Today, the proliferation of 24-hour television news networks and Internet news sites magnifies such media exposure. This increased exposure not only allows people to be informed minute-by-minute about unfolding events, it also permits them to become secondary, vicarious victims of the unfolding violence. The increased exposure ensures that the audience impacted by the propaganda of the deed becomes far larger than just those in the immediate vicinity of a terrorist attack. On Sept. 11, 2001, millions of people in the United States and around the world watched live as the second aircraft struck the south tower of the World Trade Center, people leapt to their deaths to escape the raging fires and the towers collapsed. Watching this sequence of events in real time profoundly impacted many people.
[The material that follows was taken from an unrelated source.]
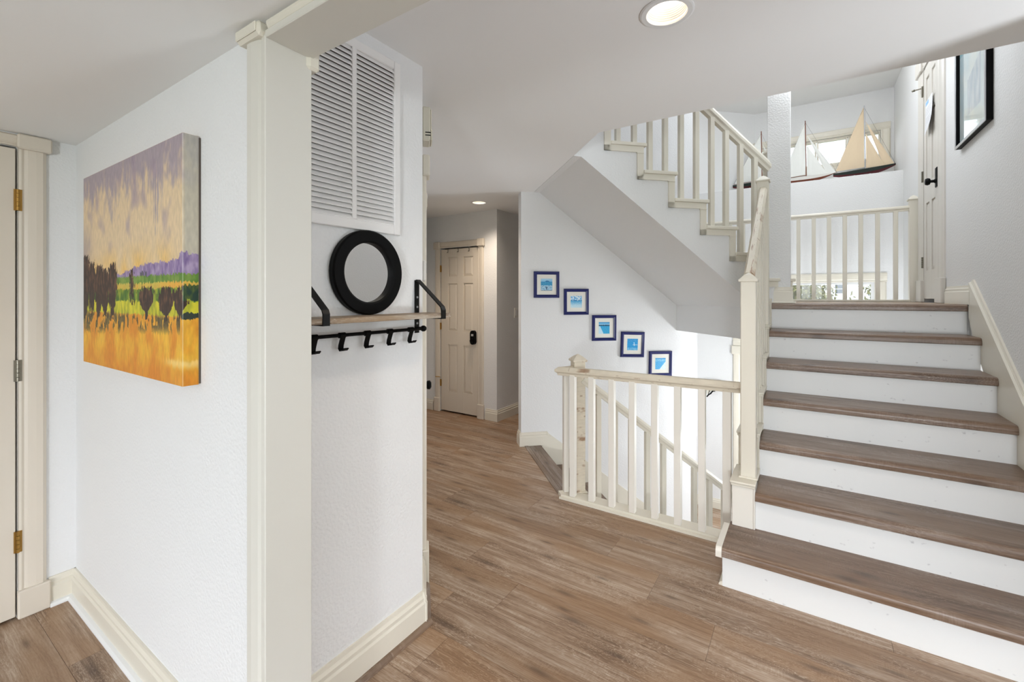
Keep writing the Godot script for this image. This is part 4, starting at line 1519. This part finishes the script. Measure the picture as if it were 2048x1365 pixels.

Its effect was far greater than if people have merely read about the attacks in newspapers.

In the wake of 9/11, a wave of terror swept the globe as people worldwide became certain that more such spectacular attacks were inevitable. The November 2008 Mumbai attacks had a similar, albeit smaller, impact. People across India were fearful of being attacked by teams of Lashkar-e-Taiba gunmen, and concern spread around the world about Mumbai-style terrorism.

Terror Magnifiers

Such theatrical attacks exert a strange hold over the human imagination. The sense of terror they create can dwarf the reaction to natural disasters many times greater in magnitude. For example, more than 227,000 people died in the 2004 Indian Ocean tsunami compared to fewer than 3,000 people on 9/11. Yet the 9/11 attacks spawned a global sense of terror and a geopolitical reaction that had a profound and unparalleled impact upon world events over the past decade.

As noted, the media magnifies this anxiety and terror. Television news, whether broadcast on the airwaves or over the Internet, allows people to experience a terrorist event remotely and vicariously, and the print media reinforces this. While part of this magnification results merely from the nature of television as a medium and the 24-hour news cycle, bad reporting and misunderstanding can build hype and terror.